## START Stored data

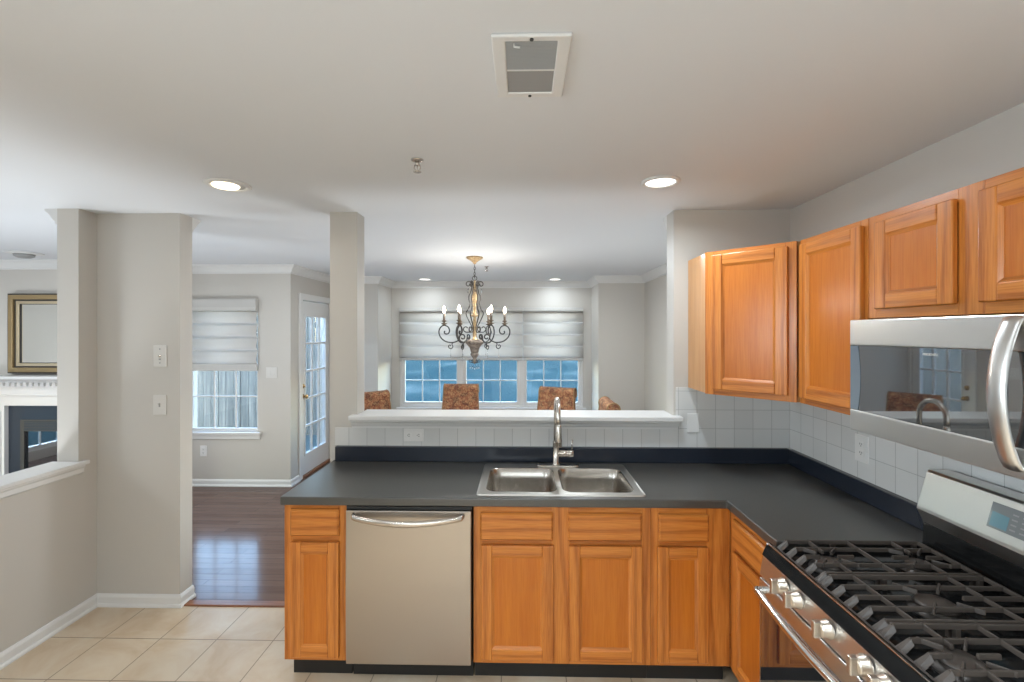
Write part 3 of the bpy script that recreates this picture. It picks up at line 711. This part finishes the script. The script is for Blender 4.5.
# maker's name printed small in pale letters at the top of the glass
def strokes_text(txt, name, par, loc, rot, size, m, ext=.0004):
    cu = bpy.data.curves.new(name, 'FONT'); cu.body = txt; cu.size = size; cu.extrude = ext; cu.align_x = 'CENTER'; cu.align_y = 'CENTER'
    tmp = bpy.data.objects.new(name, cu); me = bpy.data.meshes.new_from_object(tmp); bpy.data.objects.remove(tmp)
    me.materials.clear(); me.materials.append(m); o = bpy.data.objects.new(name, me); COL.objects.link(o)
    o.parent = par; o.matrix_local = Matrix.Translation(Vector(loc)-ORG[par.name]) @ Matrix(rot).to_4x4()
    return o
FACE_W = ((0, 0, -1), (-1, 0, 0), (0, 1, 0))   # text looking towards -X
strokes_text('FRIGIDAIRE', 'lettering', d_, (MX+.0026, 1.418, 1.632), FACE_W, .0105, M['plate'])

# ------------------------------------------------------------------ gas range
RY0, RY1 = .985, 1.743; RC = 1.364
rg = thing('gas_range', 'stainless gas range with five front knobs and black cast-iron grates', 'range', (1.22, RC, 0))
boxo('body', M['black'], rg, .935, 1.595, RY0, RY1, .03, .880)
for y in (RY0+.05, RY1-.05):
    for x in (1.0, 1.54): MB().lathe([(.018, 0), (.018, .03)], (x, y, 0), 12).build('foot', M['black'], rg)
# cooktop with raised edge
tp = MB().prism([(.906, .860), (.902, .866), (.919, .906), (.926, .911), (.933, .911), (.936, .884), (1.466, .884), (1.470, .912), (1.495, .912), (1.495, .878), (.938, .878), (.936, .862)], 1, RY0, RY1).build('cooktop', M['enamel'], rg, bevel=.002)
boxo('cooktop_edge_strip', M['chrome'], tp, .916, .922, RY0+.002, RY1-.002, .9105, .9145, .001)
boxo('rear_strip', M['chrome'], tp, 1.474, 1.482, RY0+.002, RY1-.002, .911, .917, .002)
# control panel and knobs
pn = MB().prism([(.906, .862), (.893, .790), (.936, .790), (.936, .862)], 1, RY0, RY1).build('control_panel', M['steely'], rg, bevel=.002)
for y in (1.590, 1.509, 1.363, 1.216, 1.146):
    kb = MB().lathe([(.027, 0), (.027, -.006), (.0235, -.010), (.0225, -.026), (.020, -.030), (.004, -.030)], (.900, y, .830), 24, 0).build('knob', M['knobsteel'], pn)
    MB().box(.852, .874, y-.0085, y+.0085, .806, .854).build('grip_bar', M['knobsteel'], kb, bevel=.003)
# oven door
od = MB().cells([RY0+.004, RY1-.004], [.185, .735, .784], lambda i, j: True, .890, .934, 0).build('oven_door', M['steely'], rg, bevel=.004)
boxo('door_glass', M['blackglass'], od, .8865, .892, RY0+.02, RY1-.02, .20, .725, .001)
hp = [(.892, RY1-.045, .755), (.872, RY1-.045, .757)]+[(.858-.022*math.sin(PI*k/12), RY1-.05-.658*k/12, .758) for k in range(13)]+[(.872, RY0+.045, .757), (.892, RY0+.045, .755)]
MB().tube(spline(hp, 3), .0125, 12).build('oven_handle', M['chrome'], od)
boxo('warming_drawer', M['steely'], rg, .892, .934, RY0+.004, RY1-.004, .05, .180, .004)
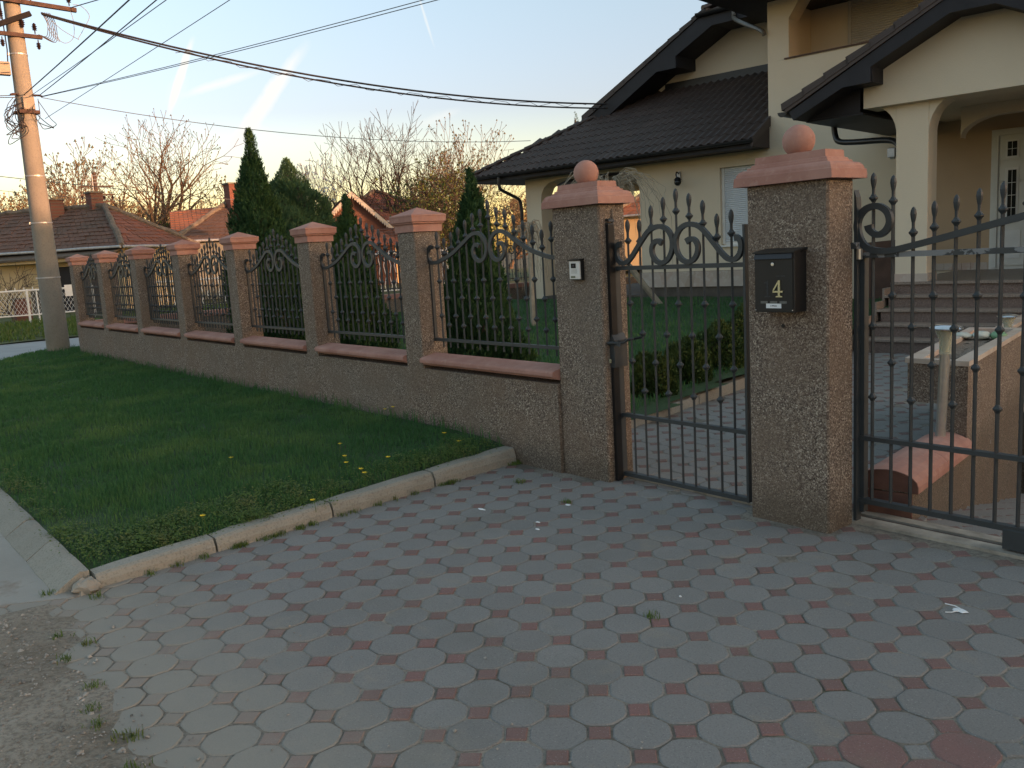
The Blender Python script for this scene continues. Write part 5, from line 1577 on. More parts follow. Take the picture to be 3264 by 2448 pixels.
G4 = 'evergreens in the garden behind the fence'
conifer('thuja_tree', 'tallest slim dark thuja with a thin crooked tip behind the fence', -11.92, 1.05, 0.08, 3.46, 0.56, p_col, M['thuja'], 30000, G4, seed=3)
conifer('cypress_tree', 'broad rounded pointed evergreen between the tall thuja and the small one', -14.42, 2.78, 0.12, 3.34, 1.02, p_dome, M['cypress'], 44000, G4, seed=4)
conifer('thuja_tree', 'small slim thuja behind the second fence panel left of the intercom pillar', -9.80, 1.30, 0.08, 2.36, 0.46, p_col, M['thuja'], 26000, G4, seed=5)
conifer('thuja_tree', 'thuja right behind the nearest fence panel beside the intercom pillar', -6.80, 0.98, 0.07, 2.36, 0.46, p_cone, M['thuja'], 30000, G4, seed=6)
conifer('spruce_tree', 'green spruce tip showing above the dark wing roof', -28.75, 23.65, 0.3, 7.35, 1.5, p_cone, M['cypress'], 9000, 'far conifers', seed=8)

def shrub(name, lab, x, y, z0, r, h, mat, n, group, cat='bush', leaf=0.028, seed=1):
    rng = np.random.default_rng(seed)
    t = thing(name, lab, cat, (x, y, z0), 0, group)
    d = rng.normal(0, 1, (n, 3)); d[:,2] = np.abs(d[:,2])*0.9-0.15
    d /= np.linalg.norm(d, axis=1, keepdims=True)
    lump = 1+0.10*np.sin(5*d[:,0]+3*d[:,2]+seed)+0.08*np.sin(9*d[:,1]-4*d[:,2])
    rr = (1-np.abs(rng.normal(0, 0.12, n)))*lump
    P = d*rr[:,None]*np.array([r, r, h])
    P[:,2] = np.clip(P[:,2]+0.1*h, 0.0, None)
    s = leaf*rng.uniform(0.6, 1.4, n)[:,None]
    U = d*0.5+rng.normal(0, .4, (n, 3)); U[:,2] += 0.6; U /= np.linalg.norm(U, axis=1, keepdims=True)
    W = np.cross(U, rng.normal(0, 1, (n, 3))); W /= np.linalg.norm(W, axis=1, keepdims=True)
    V = np.empty((n, 4, 3), np.float32)
    V[:,0] = P-U*s*0.6; V[:,1] = P+W*s*0.5; V[:,2] = P+U*s; V[:,3] = P-W*s*0.5
    link('foliage', arr_mesh('foliage', V.reshape(-1,3), np.arange(n*4).reshape(n, 4), mat, False, 4), t)
    mb = MB()
    for k in range(9):
        a = k*0.7+seed; q = 0.62
        mb.tube([(0,0,-.05),(0.3*r*math.cos(a),0.3*r*math.sin(a),0.35*h),(q*r*math.cos(a),q*r*math.sin(a),0.75*h)], [0.012,0.008,0.004], 5)
    mb.ball((0,0,0.36*h), 0.66*r, 12, 8, 0.80*h/r)
    mb.build('stem', M['darkbark'], t)
    return t
GH = 'clipped bushes along the garden path'
for i, (x, y, r, h, lab) in enumerate(((-5.83,2.42,0.235,0.40,'clipped round bush nearest the small gate, first of the row'),
        (-5.98,3.12,0.25,0.42,'clipped round bush second from the small gate along the path'),
        (-6.17,3.92,0.28,0.46,'clipped round bush third from the small gate along the path'),
        (-6.42,4.80,0.32,0.50,'clipped bush farthest along the path, partly behind the mailbox pillar'))):
    shrub('clipped_bush', lab, x, y, float(garden_z(x, y))-0.02, r, h, M['hedge'], 9000, GH, leaf=0.021, seed=i+2)
# leafy low bush inside the lower front of the fence and a few garden plants at the back
def blossom():
    t = thing('blossom_shrub', 'small shrub with white blossom on the lawn behind the nearest fence panel', 'shrub', (-13.1, 6.4, 0.28))
    rng = random.Random(4)
    mb = MB(); fl = MB()
    for k in range(16):
        a = rng.uniform(0, 6.28); L = rng.uniform(0.5, 0.95); sp = rng.uniform(0.02, 0.13)
        pts = [(0,0,0),(sp*.4*math.cos(a),sp*.4*math.sin(a),L*.5),(sp*math.cos(a),sp*math.sin(a),L)]
        mb.tube(pts, [0.008,0.006,0.003], 4)
        for j in range(11):
            u = rng.uniform(0.25, 1.0); x, y, z = sp*u*math.cos(a), sp*u*math.sin(a), L*u
            r = rng.uniform(0.012, 0.026)
            fl.add([(x+rng.uniform(-.05,.05)+r*cx, y+rng.uniform(-.05,.05)+r*cy, z+r*cz) for cx, cy, cz in ((1,0,0),(-.4,.9,0),(-.4,-.9,0),(0,0,.8))], [(0,1,3),(1,2,3),(2,0,3),(0,2,1)])
    mb.build('stems', M['bark'], t); fl.build('flowers', M['blossom'], t)
blossom()

# ------------------------------------------------------------------ bare trees
def bare_tree(name, lab, x, y, z0, h, spread, mat, seed, depth=6, nbranch=3, trunk=0.26, fork=0.22, buds=None, upness=0.35, group='bare trees beyond the garden', cat='tree', first=5, thick=0.0, sidep=0.62, rmin=0.008, sides=4, wig=0.16, leaf_n=0, leaf_mat=None, leaf_s=0.12, budsize=0.07):
    rng = random.Random(seed)
    t = thing(name, lab, cat, (x, y, z0), 0, group)
    segs_v = []; segs_f = []; tips = []
    vcount = [0]
    def seg(p, q, r0, r1, n):
        ax = (q-p)
        if ax.length < 1e-5: return
        ax.normalize()
        s = ax.cross(Vector((0.31, 0.17, 0.93))); s.normalize(); u = ax.cross(s)
        o = vcount[0]
        for c, r in ((p, r0), (q, r1)):
            for k in range(n):
                th = 2*math.pi*k/n
                v = c + s*(r*math.cos(th)) + u*(r*math.sin(th))
                segs_v.append((v.x, v.y, v.z))
        for k in range(n):
            j = (k+1) % n
            segs_f.append((o+k, o+j, o+n+j)); segs_f.append((o+k, o+n+j, o+n+k))
        vcount[0] += 2*n
    def grow(p, d, L, r, lev):
        n = 4 if lev < 2 else 3 if lev < 4 else 2
        q = p; dd = d.copy(); rr = r
        r_end = r*0.62 if lev < depth else r*0.4
        for i in range(n):
            dd = (dd + Vector((rng.gauss(0, wig), rng.gauss(0, wig), rng.gauss(0, wig*.7)+upness*0.16))).normalized()
            nq = q + dd*(L/n)
            nr = r + (r_end-r)*(i+1)/n
            seg(q, nq, max(rr, rmin), max(nr, rmin), 7 if lev == 0 else 5 if lev < 2 else sides if lev < 4 else 3)
            q, rr = nq, nr
            if lev >= 1 and lev < depth and i < n-1 and rng.random() < sidep:
                side(q, dd, L*rng.uniform(0.45, 0.75), rr*0.55, lev+1)
        if lev >= depth:
            tips.append(q); return
        k = nbranch if lev < 3 else 2
        if lev == 0: k = first
        a0 = rng.uniform(0, 6.28)
        for i in range(k):
            az = a0+2*math.pi*i/k+rng.gauss(0, .3)
            ang = (rng.uniform(0.35, 0.95) if lev == 0 else rng.uniform(0.25, 0.75))*spread
            s = dd.cross(Vector((0.2, 0.5, 0.84))).normalized(); u = dd.cross(s)
            nd = (dd*math.cos(ang) + (s*math.cos(az)+u*math.sin(az))*math.sin(ang) + Vector((0,0,upness*0.25))).normalized()
            grow(q, nd, L*rng.uniform(0.62, 0.86) if lev else h*rng.uniform(.24, .32), rr*(rng.uniform(0.62, 0.80)+thick), lev+1)
    def side(p, d, L, r, lev):
        az = rng.uniform(0, 6.28); ang = rng.uniform(0.6, 1.1)
        s = d.cross(Vector((0.2, 0.5, 0.84))).normalized(); u = d.cross(s)
        grow(p, (d*math.cos(ang)+(s*math.cos(az)+u*math.sin(az))*math.sin(ang)+Vector((0,0,.1))).normalized(), L, r, min(lev+1, depth))
    grow(Vector((0,0,-0.3)), Vector((rng.gauss(0, .04), rng.gauss(0, .04), 1)), h*fork+0.3, trunk, 0)
    # scale the whole tree to its measured height
    V = np.array(segs_v); k = h/V[:,2].max(); V *= np.array([k, k, k])
    link('branches', arr_mesh('branches', V, segs_f, mat), t)
    T = np.array([(v.x, v.y, v.z) for v in tips])*k
    nr = np.random.default_rng(seed)
    if buds is not None and len(T):
        if len(T) > 3500: T = T[nr.permutation(len(T))[:3500]]
        m = len(T); S = (budsize*nr.uniform(0.5, 1.3, m))[:,None]
        off = np.array([(1,0,0),(-.5,.87,0),(-.5,-.87,0),(0,0,1.4)])
        B = T[:,None,:] + off[None]*S[:,:,None]
        b = np.arange(m)[:,None]*4
        F = np.concatenate([b+np.array([[0,1,3]]), b+np.array([[1,2,3]]), b+np.array([[2,0,3]])])
        link('buds', arr_mesh('buds', B.reshape(-1,3), F, buds), t)['kind'] = 'stuff'
    if leaf_n:
        src = V[nr.integers(0, len(V), leaf_n)]
        src = src[src[:,2] > h*0.2]
        m = len(src); P = src+nr.normal(0, leaf_s*1.6, (m, 3))
        U = nr.normal(0, 1, (m, 3)); U /= np.linalg.norm(U, axis=1, keepdims=True)
        W = np.cross(U, nr.normal(0, 1, (m, 3))); W /= np.linalg.norm(W, axis=1, keepdims=True)
        S = (leaf_s*nr.uniform(.5, 1.3, m))[:,None]
        Q = np.stack([P-U*S, P+W*S*.6, P+U*S, P-W*S*.6], 1)
        link('foliage', arr_mesh('foliage', Q.reshape(-1,3), np.arange(m*4).reshape(m,4), leaf_mat, False, 4), t)['kind'] = 'stuff'
    return t

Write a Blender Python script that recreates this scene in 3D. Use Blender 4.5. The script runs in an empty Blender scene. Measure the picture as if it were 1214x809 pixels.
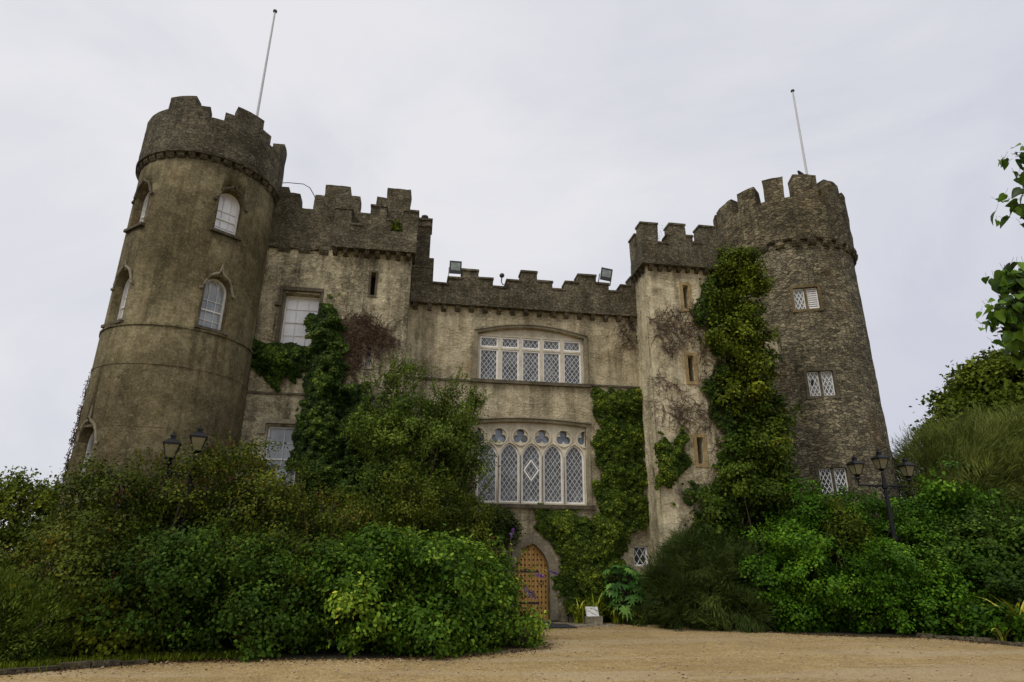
import bpy, bmesh, math, random
import numpy as np
from mathutils import Vector, Matrix, noise
R = math.radians
rng = np.random.default_rng(7); random.seed(7)
S = bpy.context.scene
COL = S.collection

# ------------------------------------------------------------------ camera
cd = bpy.data.cameras.new('camera'); cam = bpy.data.objects.new('camera', cd); COL.objects.link(cam)
cd.sensor_width = 36; cd.lens = 36*750/1214; cd.clip_end = 3000; cd.clip_start = .05
cam.matrix_world = Matrix.Translation((-2.2, -19.2, 1.5)) @ Matrix.Rotation(R(-8.5), 4, 'Z') @ Matrix.Rotation(R(90+19.5), 4, 'X') @ Matrix.Rotation(R(.5), 4, 'Z')
S.camera = cam

# ------------------------------------------------------------------ light and sky
SUN_EL, SUN_AZ = R(50), R(232)        # azimuth clockwise from +Y: behind the camera, a little to the left
W = bpy.data.worlds.new('World'); S.world = W; W.use_nodes = True
nt = W.node_tree; nt.nodes.clear()
def wn(t, **k):
    n = nt.nodes.new(t)
    for a, b in k.items(): setattr(n, a, b)
    return n
sky = wn('ShaderNodeTexSky', sky_type='NISHITA', sun_disc=False); sky.sun_elevation = SUN_EL; sky.sun_rotation = SUN_AZ
sky.air_density = 1.0; sky.dust_density = 2.0
skm = wn('ShaderNodeVectorMath', operation='SCALE'); skm.inputs['Scale'].default_value = 1.0
tc = wn('ShaderNodeTexCoord')
mp = wn('ShaderNodeMapping'); mp.inputs['Scale'].default_value = (1.0, 1.4, 2.2); mp.inputs['Rotation'].default_value = (0, .25, .5)
nz = wn('ShaderNodeTexNoise'); nz.inputs['Scale'].default_value = 1.6; nz.inputs['Detail'].default_value = 7; nz.inputs['Roughness'].default_value = .55; nz.inputs['Distortion'].default_value = .6
rp = wn('ShaderNodeValToRGB'); e = rp.color_ramp.elements
e[0].position = .3; e[0].color = (5.85, 6.0, 6.75, 1); e[1].position = .68; e[1].color = (7.6, 7.55, 7.85, 1)
mx = wn('ShaderNodeMix', data_type='RGBA'); mx.inputs[0].default_value = .94
bg = wn('ShaderNodeBackground'); bg.inputs['Strength'].default_value = .11
ow = wn('ShaderNodeOutputWorld')
L = nt.links.new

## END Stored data

Task details> Keep to the stretch from the line containing "Write a Blender" through the line containing "S.camera = cam", both ends included, and copy it exactly from the listing above, minus the pictures.

Output for this task>
Write a Blender Python script that recreates this scene in 3D. Use Blender 4.5. The script runs in an empty Blender scene. Measure the picture as if it were 1214x809 pixels.
import bpy, bmesh, math, random
import numpy as np
from mathutils import Vector, Matrix, noise
R = math.radians
rng = np.random.default_rng(7); random.seed(7)
S = bpy.context.scene
COL = S.collection

# ------------------------------------------------------------------ camera
cd = bpy.data.cameras.new('camera'); cam = bpy.data.objects.new('camera', cd); COL.objects.link(cam)
cd.sensor_width = 36; cd.lens = 36*750/1214; cd.clip_end = 3000; cd.clip_start = .05
cam.matrix_world = Matrix.Translation((-2.2, -19.2, 1.5)) @ Matrix.Rotation(R(-8.5), 4, 'Z') @ Matrix.Rotation(R(90+19.5), 4, 'X') @ Matrix.Rotation(R(.5), 4, 'Z')
S.camera = cam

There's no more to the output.